* _WHAT TO PRODUCE_
Only a number is wanted: how many lines in the records below contain "pixels"?

* _LISTING_
_____

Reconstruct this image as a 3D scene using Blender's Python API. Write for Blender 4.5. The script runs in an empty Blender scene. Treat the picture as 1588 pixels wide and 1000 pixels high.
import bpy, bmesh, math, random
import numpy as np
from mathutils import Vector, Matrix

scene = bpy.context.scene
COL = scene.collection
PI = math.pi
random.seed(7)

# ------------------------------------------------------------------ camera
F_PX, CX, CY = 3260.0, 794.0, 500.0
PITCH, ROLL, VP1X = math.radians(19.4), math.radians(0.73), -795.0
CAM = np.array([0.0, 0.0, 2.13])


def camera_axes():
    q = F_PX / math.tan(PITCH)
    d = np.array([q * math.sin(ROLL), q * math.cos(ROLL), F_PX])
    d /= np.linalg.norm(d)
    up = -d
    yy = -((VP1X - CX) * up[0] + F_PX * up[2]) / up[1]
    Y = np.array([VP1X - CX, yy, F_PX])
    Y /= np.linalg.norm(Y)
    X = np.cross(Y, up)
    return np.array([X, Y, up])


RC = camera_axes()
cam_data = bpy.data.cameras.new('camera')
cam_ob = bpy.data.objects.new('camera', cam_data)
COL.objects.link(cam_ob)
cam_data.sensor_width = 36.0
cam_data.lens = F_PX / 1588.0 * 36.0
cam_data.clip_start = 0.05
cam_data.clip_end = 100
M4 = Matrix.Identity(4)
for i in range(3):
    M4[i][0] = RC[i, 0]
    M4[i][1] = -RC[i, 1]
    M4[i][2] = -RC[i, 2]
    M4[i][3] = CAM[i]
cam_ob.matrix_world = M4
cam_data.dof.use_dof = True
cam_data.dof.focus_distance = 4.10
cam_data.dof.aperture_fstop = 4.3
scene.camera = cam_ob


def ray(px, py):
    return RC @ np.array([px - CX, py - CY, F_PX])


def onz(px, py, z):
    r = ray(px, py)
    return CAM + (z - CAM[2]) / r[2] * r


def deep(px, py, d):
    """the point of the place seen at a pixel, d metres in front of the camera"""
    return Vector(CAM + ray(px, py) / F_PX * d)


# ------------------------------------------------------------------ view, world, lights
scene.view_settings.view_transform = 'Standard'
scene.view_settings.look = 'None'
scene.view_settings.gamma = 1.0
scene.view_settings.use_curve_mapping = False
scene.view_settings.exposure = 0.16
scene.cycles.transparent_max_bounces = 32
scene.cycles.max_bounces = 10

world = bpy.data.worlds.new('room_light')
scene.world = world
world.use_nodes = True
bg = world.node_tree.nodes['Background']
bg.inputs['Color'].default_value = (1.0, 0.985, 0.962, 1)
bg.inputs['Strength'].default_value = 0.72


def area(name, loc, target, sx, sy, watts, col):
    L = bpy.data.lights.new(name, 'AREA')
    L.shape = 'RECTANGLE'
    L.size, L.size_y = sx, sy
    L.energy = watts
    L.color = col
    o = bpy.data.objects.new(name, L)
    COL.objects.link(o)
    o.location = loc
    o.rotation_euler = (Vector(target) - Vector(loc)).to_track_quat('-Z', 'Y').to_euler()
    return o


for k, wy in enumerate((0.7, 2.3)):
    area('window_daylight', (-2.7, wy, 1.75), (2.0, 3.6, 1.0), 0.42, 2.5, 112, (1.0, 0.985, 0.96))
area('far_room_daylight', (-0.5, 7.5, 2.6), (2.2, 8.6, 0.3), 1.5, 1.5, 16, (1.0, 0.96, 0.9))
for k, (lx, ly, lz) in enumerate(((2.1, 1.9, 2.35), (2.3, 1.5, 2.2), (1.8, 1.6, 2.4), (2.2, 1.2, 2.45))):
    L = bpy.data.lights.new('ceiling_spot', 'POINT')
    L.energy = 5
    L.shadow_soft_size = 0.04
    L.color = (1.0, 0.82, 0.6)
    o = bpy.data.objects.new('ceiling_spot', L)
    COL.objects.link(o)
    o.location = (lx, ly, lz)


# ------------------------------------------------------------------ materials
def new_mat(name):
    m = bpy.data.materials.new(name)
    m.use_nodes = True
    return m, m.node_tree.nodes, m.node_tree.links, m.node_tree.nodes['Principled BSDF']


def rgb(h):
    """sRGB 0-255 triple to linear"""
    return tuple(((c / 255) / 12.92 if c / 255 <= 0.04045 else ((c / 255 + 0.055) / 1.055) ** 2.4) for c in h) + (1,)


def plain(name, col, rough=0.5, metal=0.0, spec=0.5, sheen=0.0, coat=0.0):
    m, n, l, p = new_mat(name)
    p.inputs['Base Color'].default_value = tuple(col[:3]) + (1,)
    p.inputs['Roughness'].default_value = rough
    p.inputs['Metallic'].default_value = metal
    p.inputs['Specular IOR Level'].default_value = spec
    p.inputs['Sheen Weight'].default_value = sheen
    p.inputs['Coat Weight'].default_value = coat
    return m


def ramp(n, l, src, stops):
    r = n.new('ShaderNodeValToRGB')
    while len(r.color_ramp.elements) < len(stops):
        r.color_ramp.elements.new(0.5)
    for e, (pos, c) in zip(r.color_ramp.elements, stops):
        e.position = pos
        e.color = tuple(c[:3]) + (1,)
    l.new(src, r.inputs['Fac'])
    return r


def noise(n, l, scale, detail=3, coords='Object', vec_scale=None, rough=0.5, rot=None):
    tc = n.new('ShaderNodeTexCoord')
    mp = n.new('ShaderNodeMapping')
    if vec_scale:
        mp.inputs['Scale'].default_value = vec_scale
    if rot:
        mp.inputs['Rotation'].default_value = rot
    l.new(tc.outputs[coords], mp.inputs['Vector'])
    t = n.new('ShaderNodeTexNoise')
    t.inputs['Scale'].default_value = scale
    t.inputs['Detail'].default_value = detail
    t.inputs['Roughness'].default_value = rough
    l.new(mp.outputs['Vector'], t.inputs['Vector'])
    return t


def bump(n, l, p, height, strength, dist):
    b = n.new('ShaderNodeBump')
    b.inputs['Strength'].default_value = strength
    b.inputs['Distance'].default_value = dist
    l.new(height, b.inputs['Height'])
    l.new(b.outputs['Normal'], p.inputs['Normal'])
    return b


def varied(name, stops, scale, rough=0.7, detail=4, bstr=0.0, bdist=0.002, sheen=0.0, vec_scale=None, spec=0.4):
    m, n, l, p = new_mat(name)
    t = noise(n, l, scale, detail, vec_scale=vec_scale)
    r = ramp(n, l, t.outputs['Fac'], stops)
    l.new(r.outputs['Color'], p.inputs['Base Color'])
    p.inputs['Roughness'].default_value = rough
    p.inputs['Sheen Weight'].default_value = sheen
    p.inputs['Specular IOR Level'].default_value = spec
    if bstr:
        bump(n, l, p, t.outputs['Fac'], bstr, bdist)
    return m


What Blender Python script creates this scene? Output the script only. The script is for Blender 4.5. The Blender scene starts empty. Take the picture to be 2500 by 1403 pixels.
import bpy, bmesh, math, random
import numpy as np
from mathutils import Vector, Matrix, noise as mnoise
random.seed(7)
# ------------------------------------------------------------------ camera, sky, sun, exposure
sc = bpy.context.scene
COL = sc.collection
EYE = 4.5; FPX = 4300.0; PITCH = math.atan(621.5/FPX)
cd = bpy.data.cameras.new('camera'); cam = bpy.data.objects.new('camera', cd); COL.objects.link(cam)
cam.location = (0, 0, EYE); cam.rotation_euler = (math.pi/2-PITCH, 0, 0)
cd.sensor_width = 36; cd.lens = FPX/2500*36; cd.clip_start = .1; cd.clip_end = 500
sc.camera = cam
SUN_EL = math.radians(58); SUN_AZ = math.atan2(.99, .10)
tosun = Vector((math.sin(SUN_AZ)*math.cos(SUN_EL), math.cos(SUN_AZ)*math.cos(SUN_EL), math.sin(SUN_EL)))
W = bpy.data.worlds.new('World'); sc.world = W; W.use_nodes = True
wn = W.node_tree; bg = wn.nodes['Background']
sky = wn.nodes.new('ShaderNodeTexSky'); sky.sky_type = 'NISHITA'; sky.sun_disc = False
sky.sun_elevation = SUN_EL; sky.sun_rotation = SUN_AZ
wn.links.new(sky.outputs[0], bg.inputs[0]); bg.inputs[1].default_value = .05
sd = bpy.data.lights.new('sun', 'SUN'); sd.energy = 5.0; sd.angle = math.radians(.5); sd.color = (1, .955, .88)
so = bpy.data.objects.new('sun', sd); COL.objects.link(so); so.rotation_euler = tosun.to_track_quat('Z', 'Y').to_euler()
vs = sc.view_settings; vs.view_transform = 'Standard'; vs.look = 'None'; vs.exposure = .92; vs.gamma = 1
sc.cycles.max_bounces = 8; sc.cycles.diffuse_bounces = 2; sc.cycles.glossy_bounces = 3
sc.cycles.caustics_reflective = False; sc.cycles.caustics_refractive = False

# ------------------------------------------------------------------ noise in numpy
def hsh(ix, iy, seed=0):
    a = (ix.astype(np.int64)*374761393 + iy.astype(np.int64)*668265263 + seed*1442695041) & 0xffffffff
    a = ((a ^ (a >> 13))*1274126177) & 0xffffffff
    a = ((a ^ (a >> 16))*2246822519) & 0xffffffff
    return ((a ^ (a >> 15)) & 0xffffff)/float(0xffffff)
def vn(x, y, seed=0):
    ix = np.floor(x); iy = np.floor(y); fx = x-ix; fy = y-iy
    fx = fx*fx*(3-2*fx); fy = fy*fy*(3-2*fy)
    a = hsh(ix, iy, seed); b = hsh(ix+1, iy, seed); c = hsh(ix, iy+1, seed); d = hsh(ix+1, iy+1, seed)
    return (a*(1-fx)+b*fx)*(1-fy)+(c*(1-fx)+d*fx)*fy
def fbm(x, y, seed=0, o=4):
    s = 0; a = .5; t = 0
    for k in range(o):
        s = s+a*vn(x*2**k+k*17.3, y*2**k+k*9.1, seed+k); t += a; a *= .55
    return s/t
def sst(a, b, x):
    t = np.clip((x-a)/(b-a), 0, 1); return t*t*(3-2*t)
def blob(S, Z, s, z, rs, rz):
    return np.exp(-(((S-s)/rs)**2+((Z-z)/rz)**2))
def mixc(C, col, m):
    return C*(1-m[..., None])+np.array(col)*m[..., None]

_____

* _EXERCISE ANSWER_
2